Around the time I received the book of Mother Theresa from Anandamali, she had been telling me that I needed to “accept.” “Acceptance” became my aim, but I could not understand, what it was that I needed to accept. When I would hear the word “accept” I used to think that it had to do with accepting my flaws, my poor judgement, accepting my mistakes…as an act of contrition. And, yes, that was a very necessary part of what I needed to go through, but this acceptance was probably more in the direction of accepting my own shortcomings and the habits of my own mind, which continued to keep me from growing—I surely had, and still have a lot to acknowledge in this sense. However, after reading about the ever-present and subtle Essence in Echo From the Cave: 165 and the Upanishad, and looking again at the photograph of this most tender embrace, I began to see that what I needed to accept was the Essence itself, the One and Only Essence, God itself, the One, which is also Me, You, Everyone and All.
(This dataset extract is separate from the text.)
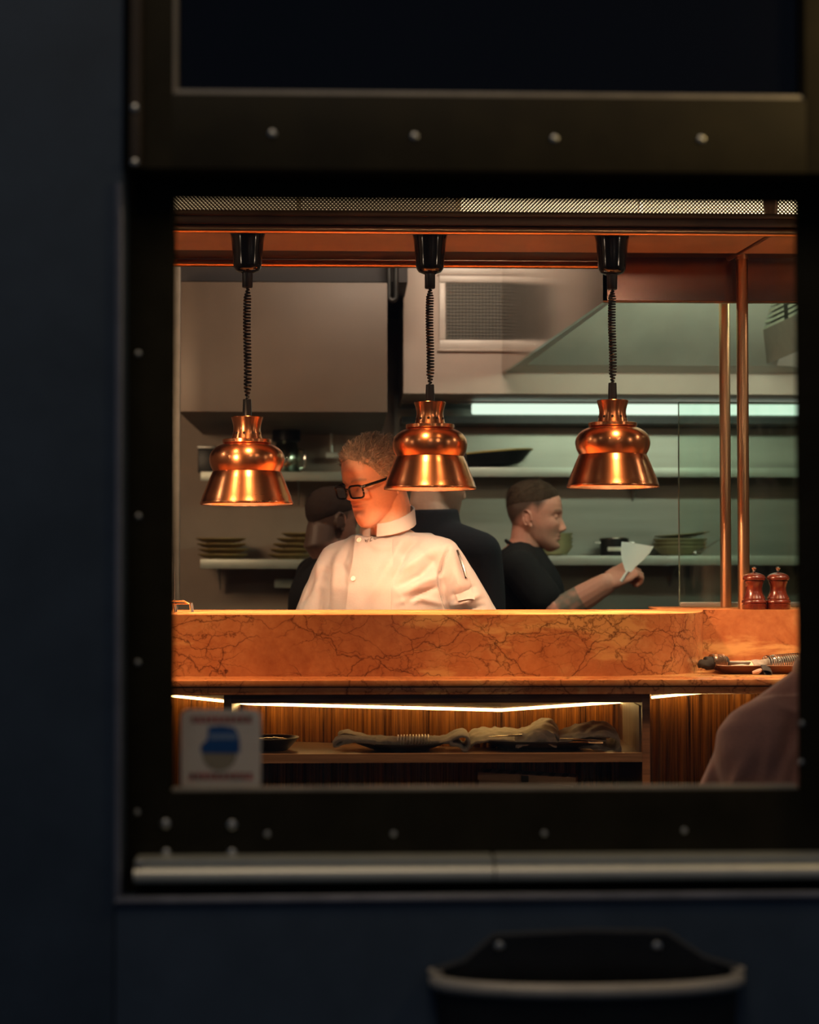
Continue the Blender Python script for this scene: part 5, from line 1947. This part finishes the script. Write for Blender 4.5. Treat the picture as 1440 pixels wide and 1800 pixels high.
sit(b, 0, True)
diner = finish_body(b, 0.0050, M7, (0.58, 0.36, 0.27), 'person in a mauve knit top seated with back to the window at lower right', None, Vector((H7.x, H7.y, 0.10)))
hair('hair', diner, M7, M['hair_dark'], 0.018, 0.014, HAIRLINE, 600, 0.05, 0.003, (0, 0.4, -0.8), 0.15, 6)
j = MB()
torso(j, H7, C7, F7, 0.016, 0.97, 1.0, 0.0, -0.10, 1.06)
for s0_, e0_, w0_ in ((shA, elA, wrA), (shB, elB, wrB)):
    limb(j, s0_, e0_, 0.066, 0.066, 0.002, 18)
    limb(j, e0_, e0_.lerp(w0_, 0.85), 0.060, 0.042, 0.003)
    j.tube([nb7.lerp(s0_, 0.10) + Vector((0, 0, -0.035)), nb7.lerp(s0_, 0.5) + Vector((0, 0, -0.020)), s0_], [0.072, 0.070, 0.066], 18)


def diner_shape(co, nr):
    d = np.zeros(len(co))
    for pts, w, a in (([(1385, 1240), (1372, 1300), (1352, 1380)], 0.020, -0.034), ([(1392, 1275), (1365, 1330), (1345, 1395)], 0.010, 0.016), ([(1300, 1330), (1290, 1370), (1282, 1400)], 0.008, 0.006),
                      ([(1330, 1290), (1318, 1340), (1310, 1400)], 0.010, -0.006), ([(1262, 1345), (1255, 1375), (1250, 1400)], 0.007, 0.005)):
        d += fold(co, nr, pts, Y7 - 0.06, w, a)
    return wrinkle(co + nr * d[:, None], nr, 0.005, 9, (1.3, 1, 0.7), 5)


clothing('knit_top', diner, j, M['mauve'], 0.006, 5, None, diner_shape)
tr_ = MB()
torso(tr_, H7, C7, F7, 0.010, 0.95, 0.95, 0.0, -0.14, 0.12)
sit(tr_, 0.012, False)
clothing('trousers', diner, tr_, M['trousers'], 0.010)
sc_ = Vector((H7.x, H7.y, 0))
stl = thing('bar_stool', 'dark round bar stool under the seated diner at the lower right', 'bar stool', sc_)
zs = H7.z - 0.105
MB().lathe(sc_, [(0.002, zs - 0.05), (0.16, zs - 0.05), (0.18, zs - 0.04), (0.185, zs - 0.01), (0.17, zs), (0.002, zs)], 32).build('seat', M['walnut'], stl)
for k in range(4):
    a = R(45 + 90 * k)
    MB().tube([sc_ + Vector((0.12 * math.cos(a), 0.12 * math.sin(a), zs - 0.045)), sc_ + Vector((0.19 * math.cos(a), 0.19 * math.sin(a), 0.002))], 0.014, 10).build('leg', M['black_iron'], stl)
MB().tube([sc_ + Vector((0.175 * math.cos(a), 0.175 * math.sin(a), 0.20)) for a in np.linspace(0, 2 * math.pi, 40)], 0.009, 8).build('foot_ring', M['black_iron'], stl)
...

In my heart, this embrace represents so purely and completely the One loving the One without restrictions or barriers of any kind. The Chandogya Upanishad says of OM: “All this is but the Self.” And all I see permeating this photograph is the Self, no matter where I place my eyes.
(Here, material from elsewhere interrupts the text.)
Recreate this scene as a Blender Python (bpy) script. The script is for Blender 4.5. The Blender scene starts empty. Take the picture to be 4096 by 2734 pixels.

Having filled myself with this content, I really wanted to take it into my life, and experiment living with the awareness of the Self. If this Essence is always there and in everything and everyone, then I want very much to act from this fact. At my work, there are many meetings and activities in which I am not so fond of participating. It could be because of the topics, the type of activity or the people, that I try to avoid them. When I have no choice but to attend, I can become quietly judgmental of the situation and of the people, feeling as if it was a waste of time or as if I was above all of that. But I asked myself this week, if all is that One Essence, then what or who am I running away from? What or who am I better or worse than? So, I cheerfully reminded myself, just accept! I attended some meetings, activities or events with the intention of opening my heart and arms to anything that came my way, the Essence itself coming closer to me, seeking to be embraced. And I proposed to myself that all I need to do is to keep my mind still and out of the way so that the One Essence can satisfy Itself with Itself. To my surprise, my defenses and offenses began to take a back seat, and then, the invisible wall between others and myself became less noticeable. I began to experience much more calmness in these situations, regardless of the topics, the place or the company. The discomfort that I typically go through when I am in groups of people, and the concerns that tend to linger after the interactions (regret, expectation, frustration, excitement, doubt…), started to lessen or become much milder, or none at all. Instead, something new began to arise. I sensed a soothing smile on my face which felt like it was coming from deep within. During this week, this sense continued even after my workdays were over. This new way of experiencing my daily life was something that I have been longing for, for a long time, but I did not know what would spark the change. Now, I am moved to continue seeking to accept this mysterious Essence again and again, moment by moment.